# Dataset extract:
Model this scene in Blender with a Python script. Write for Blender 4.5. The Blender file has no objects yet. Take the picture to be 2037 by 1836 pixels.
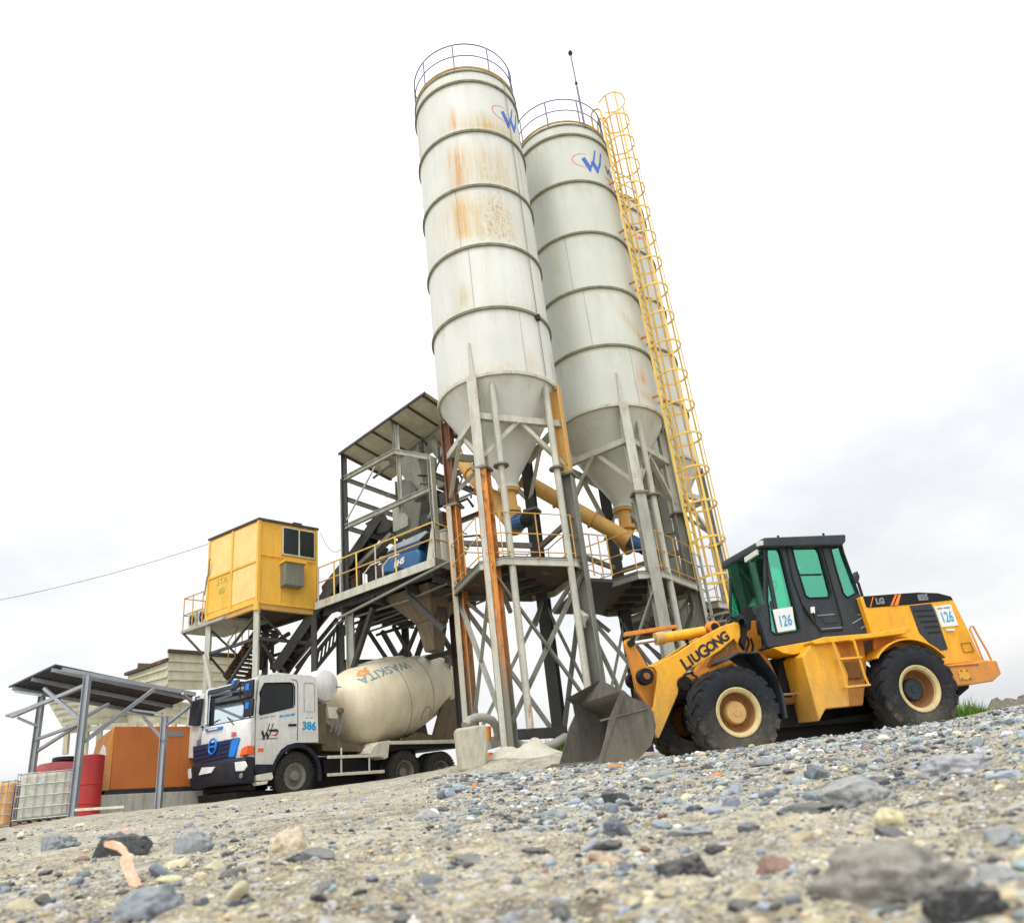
import bpy, math, random
import numpy as np
from mathutils import Vector, Matrix, noise
R_=math.radians
random.seed(7); rng=np.random.default_rng(7)
scene=bpy.context.scene
COL=scene.collection
# ------------------------------------------------------------------ camera
FPX=1671.4; PITCH=R_(25.53); ROLL=-R_(6.705); CX,CY=1018.5,918.0
_cp,_sp,_cr,_sr=math.cos(PITCH),math.sin(PITCH),math.cos(ROLL),math.sin(ROLL)
FW=np.array([0,_cp,_sp]); _U=np.array([0,-_sp,_cp]); _R=np.array([1.,0,0])
RV=_R*_cr+_U*_sr; UV=-_R*_sr+_U*_cr
cd=bpy.data.cameras.new('camera'); cam=bpy.data.objects.new('camera',cd); COL.objects.link(cam)
cd.sensor_width=36; cd.sensor_fit='HORIZONTAL'; cd.lens=36*FPX/2037; cd.clip_start=.05; cd.clip_end=3000
m=Matrix.Identity(4)
for i in range(3):
    m[i][0]=RV[i]; m[i][1]=UV[i]; m[i][2]=-FW[i]
cam.matrix_world=m
cd.dof.use_dof=True; cd.dof.focus_distance=13; cd.dof.aperture_fstop=5.2
scene.camera=cam
scene.view_settings.view_transform='Standard'; scene.view_settings.look='None'
scene.view_settings.exposure=0; scene.view_settings.gamma=1
def ray(p): return (p[0]-CX)/FPX*RV-(p[1]-CY)/FPX*UV+FW
def PZ(p,z): r=ray(p); return tuple(r*z/r[2])
def PD(p,d): r=ray(p); return tuple(r*d/math.hypot(r[0],r[1]))
def c1(x,y): return (x/2.6,1000+y/2.6)
def c2(x,y): return (350+x/3.106,1250+y/3.106)
def c3(x,y): return (350+x/3.365,980+y/3.365)
def c4(x,y): return (600+x/3.79,760+y/3.79)
def c5(x,y): return (850+x/3.365,720+y/3.365)
def c6(x,y): return (750+x/3.365,1130+y/3.365)
def c7(x,y): return (1080+x/2.11,1040+y/2.11)
def c7b(x,y): return (1240+x/5.608,1180+y/5.608)
def c7c(x,y): return (1400+x/5.048,1040+y/5.048)
def c8(x,y): return (780+x/3.568,50+y/3.568)
def c8b(x,y): return (1640+x/5.085,1150+y/5.085)
def c3b(x,y): return (820+x/3.605,450+y/3.605)
def c5b(x,y): return (1250+x/3.64,740+y/3.64)
def c4b(x,y): return (1180+x/4.55,360+y/4.55)
class Fr:
    """vertical local frame: x along the thing, y into depth, z up"""
    def __init__(s,o,ang,tilt=0):
        s.o=np.array(o,float); a=R_(ang); s.ang=a
        s.X=np.array([math.cos(a),math.sin(a),0]); s.Y=np.array([-math.sin(a),math.cos(a),0]); s.Z=np.array([0,0,1.]); b=R_(tilt); s.Y,s.Z=s.Y*math.cos(b)+s.Z*math.sin(b),s.Z*math.cos(b)-s.Y*math.sin(b)
    def w(s,x,y,z): return tuple(s.o+s.X*x+s.Y*y+s.Z*z)
    def loc(s,P): q=np.array(P)-s.o; return (q@s.X,q@s.Y,q@s.Z)
    def at(s,p,y=0):
        r=ray(p); t=(s.o@s.Y+y)/(r@s.Y); return s.loc(r*t)
    def atx(s,p,x):
        r=ray(p); t=(s.o@s.X+x)/(r@s.X); return s.loc(r*t)
    def xz(s,p,y=0): q=s.at(p,y); return (q[0],q[2])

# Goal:
Output an exact copy of the material, with the pictures removed.

# Response to this task:
Model this scene in Blender with a Python script. Write for Blender 4.5. The Blender file has no objects yet. Take the picture to be 2037 by 1836 pixels.
import bpy, math, random
import numpy as np
from mathutils import Vector, Matrix, noise
R_=math.radians
random.seed(7); rng=np.random.default_rng(7)
scene=bpy.context.scene
COL=scene.collection
# ------------------------------------------------------------------ camera
FPX=1671.4; PITCH=R_(25.53); ROLL=-R_(6.705); CX,CY=1018.5,918.0
_cp,_sp,_cr,_sr=math.cos(PITCH),math.sin(PITCH),math.cos(ROLL),math.sin(ROLL)
FW=np.array([0,_cp,_sp]); _U=np.array([0,-_sp,_cp]); _R=np.array([1.,0,0])
RV=_R*_cr+_U*_sr; UV=-_R*_sr+_U*_cr
cd=bpy.data.cameras.new('camera'); cam=bpy.data.objects.new('camera',cd); COL.objects.link(cam)
cd.sensor_width=36; cd.sensor_fit='HORIZONTAL'; cd.lens=36*FPX/2037; cd.clip_start=.05; cd.clip_end=3000
m=Matrix.Identity(4)
for i in range(3):
    m[i][0]=RV[i]; m[i][1]=UV[i]; m[i][2]=-FW[i]
cam.matrix_world=m
cd.dof.use_dof=True; cd.dof.focus_distance=13; cd.dof.aperture_fstop=5.2
scene.camera=cam
scene.view_settings.view_transform='Standard'; scene.view_settings.look='None'
scene.view_settings.exposure=0; scene.view_settings.gamma=1
def ray(p): return (p[0]-CX)/FPX*RV-(p[1]-CY)/FPX*UV+FW
def PZ(p,z): r=ray(p); return tuple(r*z/r[2])
def PD(p,d): r=ray(p); return tuple(r*d/math.hypot(r[0],r[1]))
def c1(x,y): return (x/2.6,1000+y/2.6)
def c2(x,y): return (350+x/3.106,1250+y/3.106)
def c3(x,y): return (350+x/3.365,980+y/3.365)
def c4(x,y): return (600+x/3.79,760+y/3.79)
def c5(x,y): return (850+x/3.365,720+y/3.365)
def c6(x,y): return (750+x/3.365,1130+y/3.365)
def c7(x,y): return (1080+x/2.11,1040+y/2.11)
def c7b(x,y): return (1240+x/5.608,1180+y/5.608)
def c7c(x,y): return (1400+x/5.048,1040+y/5.048)
def c8(x,y): return (780+x/3.568,50+y/3.568)
def c8b(x,y): return (1640+x/5.085,1150+y/5.085)
def c3b(x,y): return (820+x/3.605,450+y/3.605)
def c5b(x,y): return (1250+x/3.64,740+y/3.64)
def c4b(x,y): return (1180+x/4.55,360+y/4.55)
class Fr:
    """vertical local frame: x along the thing, y into depth, z up"""
    def __init__(s,o,ang,tilt=0):
        s.o=np.array(o,float); a=R_(ang); s.ang=a
        s.X=np.array([math.cos(a),math.sin(a),0]); s.Y=np.array([-math.sin(a),math.cos(a),0]); s.Z=np.array([0,0,1.]); b=R_(tilt); s.Y,s.Z=s.Y*math.cos(b)+s.Z*math.sin(b),s.Z*math.cos(b)-s.Y*math.sin(b)
    def w(s,x,y,z): return tuple(s.o+s.X*x+s.Y*y+s.Z*z)
    def loc(s,P): q=np.array(P)-s.o; return (q@s.X,q@s.Y,q@s.Z)
    def at(s,p,y=0):
        r=ray(p); t=(s.o@s.Y+y)/(r@s.Y); return s.loc(r*t)
    def atx(s,p,x):
        r=ray(p); t=(s.o@s.X+x)/(r@s.X); return s.loc(r*t)
    def xz(s,p,y=0): q=s.at(p,y); return (q[0],q[2])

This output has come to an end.